(TASK DIRECTIONS) Reproduce all the material exactly, minus any pictures it holds.

(RECORDED DATA)

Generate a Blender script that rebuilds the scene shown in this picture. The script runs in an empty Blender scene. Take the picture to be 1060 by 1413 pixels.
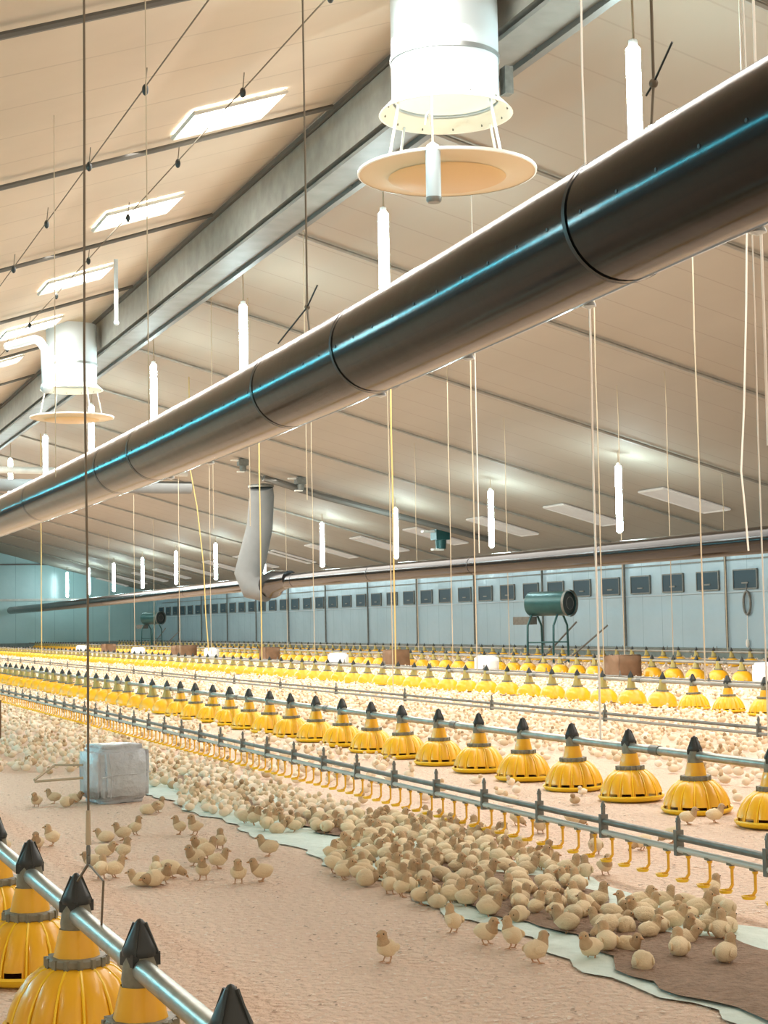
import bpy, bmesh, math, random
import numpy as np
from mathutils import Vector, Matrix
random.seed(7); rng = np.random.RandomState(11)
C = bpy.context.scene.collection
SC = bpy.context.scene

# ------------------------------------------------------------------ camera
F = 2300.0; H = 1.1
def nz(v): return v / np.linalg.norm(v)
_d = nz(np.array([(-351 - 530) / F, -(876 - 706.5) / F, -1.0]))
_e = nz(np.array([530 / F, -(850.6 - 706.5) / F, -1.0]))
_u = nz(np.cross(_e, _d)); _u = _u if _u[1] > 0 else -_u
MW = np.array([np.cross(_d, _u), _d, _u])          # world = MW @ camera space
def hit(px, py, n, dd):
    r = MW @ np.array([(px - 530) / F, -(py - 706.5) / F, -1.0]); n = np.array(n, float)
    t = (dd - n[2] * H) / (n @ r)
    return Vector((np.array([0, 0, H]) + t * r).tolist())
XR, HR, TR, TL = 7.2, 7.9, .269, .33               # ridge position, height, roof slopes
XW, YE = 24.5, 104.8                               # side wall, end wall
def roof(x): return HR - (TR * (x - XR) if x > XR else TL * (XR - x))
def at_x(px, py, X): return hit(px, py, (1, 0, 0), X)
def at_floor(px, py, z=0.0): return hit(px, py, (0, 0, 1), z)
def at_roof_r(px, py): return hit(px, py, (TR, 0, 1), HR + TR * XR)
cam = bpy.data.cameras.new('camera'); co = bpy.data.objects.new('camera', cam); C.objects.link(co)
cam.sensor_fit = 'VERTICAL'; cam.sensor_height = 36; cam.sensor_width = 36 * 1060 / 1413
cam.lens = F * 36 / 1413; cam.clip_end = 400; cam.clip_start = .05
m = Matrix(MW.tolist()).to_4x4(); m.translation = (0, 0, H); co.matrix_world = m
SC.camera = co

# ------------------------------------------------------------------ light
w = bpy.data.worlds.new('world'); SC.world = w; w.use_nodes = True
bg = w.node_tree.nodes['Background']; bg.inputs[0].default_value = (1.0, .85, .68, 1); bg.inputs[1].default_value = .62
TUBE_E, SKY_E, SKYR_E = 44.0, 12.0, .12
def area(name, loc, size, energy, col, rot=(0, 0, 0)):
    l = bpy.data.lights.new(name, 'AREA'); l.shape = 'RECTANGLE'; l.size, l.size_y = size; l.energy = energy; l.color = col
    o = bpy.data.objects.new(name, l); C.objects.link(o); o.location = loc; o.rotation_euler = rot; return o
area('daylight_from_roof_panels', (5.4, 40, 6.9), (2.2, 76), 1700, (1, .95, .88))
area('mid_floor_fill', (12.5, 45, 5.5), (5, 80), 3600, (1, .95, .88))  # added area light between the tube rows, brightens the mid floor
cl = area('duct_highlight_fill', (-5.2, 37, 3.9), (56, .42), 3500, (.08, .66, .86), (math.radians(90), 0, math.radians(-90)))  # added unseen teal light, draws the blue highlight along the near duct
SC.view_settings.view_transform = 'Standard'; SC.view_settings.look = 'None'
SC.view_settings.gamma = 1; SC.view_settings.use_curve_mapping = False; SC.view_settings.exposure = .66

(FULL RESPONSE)
Generate a Blender script that rebuilds the scene shown in this picture. The script runs in an empty Blender scene. Take the picture to be 1060 by 1413 pixels.
import bpy, bmesh, math, random
import numpy as np
from mathutils import Vector, Matrix
random.seed(7); rng = np.random.RandomState(11)
C = bpy.context.scene.collection
SC = bpy.context.scene

# ------------------------------------------------------------------ camera
F = 2300.0; H = 1.1
def nz(v): return v / np.linalg.norm(v)
_d = nz(np.array([(-351 - 530) / F, -(876 - 706.5) / F, -1.0]))
_e = nz(np.array([530 / F, -(850.6 - 706.5) / F, -1.0]))
_u = nz(np.cross(_e, _d)); _u = _u if _u[1] > 0 else -_u
MW = np.array([np.cross(_d, _u), _d, _u])          # world = MW @ camera space
def hit(px, py, n, dd):
    r = MW @ np.array([(px - 530) / F, -(py - 706.5) / F, -1.0]); n = np.array(n, float)
    t = (dd - n[2] * H) / (n @ r)
    return Vector((np.array([0, 0, H]) + t * r).tolist())
XR, HR, TR, TL = 7.2, 7.9, .269, .33               # ridge position, height, roof slopes
XW, YE = 24.5, 104.8                               # side wall, end wall
def roof(x): return HR - (TR * (x - XR) if x > XR else TL * (XR - x))
def at_x(px, py, X): return hit(px, py, (1, 0, 0), X)
def at_floor(px, py, z=0.0): return hit(px, py, (0, 0, 1), z)
def at_roof_r(px, py): return hit(px, py, (TR, 0, 1), HR + TR * XR)
cam = bpy.data.cameras.new('camera'); co = bpy.data.objects.new('camera', cam); C.objects.link(co)
cam.sensor_fit = 'VERTICAL'; cam.sensor_height = 36; cam.sensor_width = 36 * 1060 / 1413
cam.lens = F * 36 / 1413; cam.clip_end = 400; cam.clip_start = .05
m = Matrix(MW.tolist()).to_4x4(); m.translation = (0, 0, H); co.matrix_world = m
SC.camera = co

# ------------------------------------------------------------------ light
w = bpy.data.worlds.new('world'); SC.world = w; w.use_nodes = True
bg = w.node_tree.nodes['Background']; bg.inputs[0].default_value = (1.0, .85, .68, 1); bg.inputs[1].default_value = .62
TUBE_E, SKY_E, SKYR_E = 44.0, 12.0, .12
def area(name, loc, size, energy, col, rot=(0, 0, 0)):
    l = bpy.data.lights.new(name, 'AREA'); l.shape = 'RECTANGLE'; l.size, l.size_y = size; l.energy = energy; l.color = col
    o = bpy.data.objects.new(name, l); C.objects.link(o); o.location = loc; o.rotation_euler = rot; return o
area('daylight_from_roof_panels', (5.4, 40, 6.9), (2.2, 76), 1700, (1, .95, .88))
area('mid_floor_fill', (12.5, 45, 5.5), (5, 80), 3600, (1, .95, .88))  # added area light between the tube rows, brightens the mid floor
cl = area('duct_highlight_fill', (-5.2, 37, 3.9), (56, .42), 3500, (.08, .66, .86), (math.radians(90), 0, math.radians(-90)))  # added unseen teal light, draws the blue highlight along the near duct
SC.view_settings.view_transform = 'Standard'; SC.view_settings.look = 'None'
SC.view_settings.gamma = 1; SC.view_settings.use_curve_mapping = False; SC.view_settings.exposure = .66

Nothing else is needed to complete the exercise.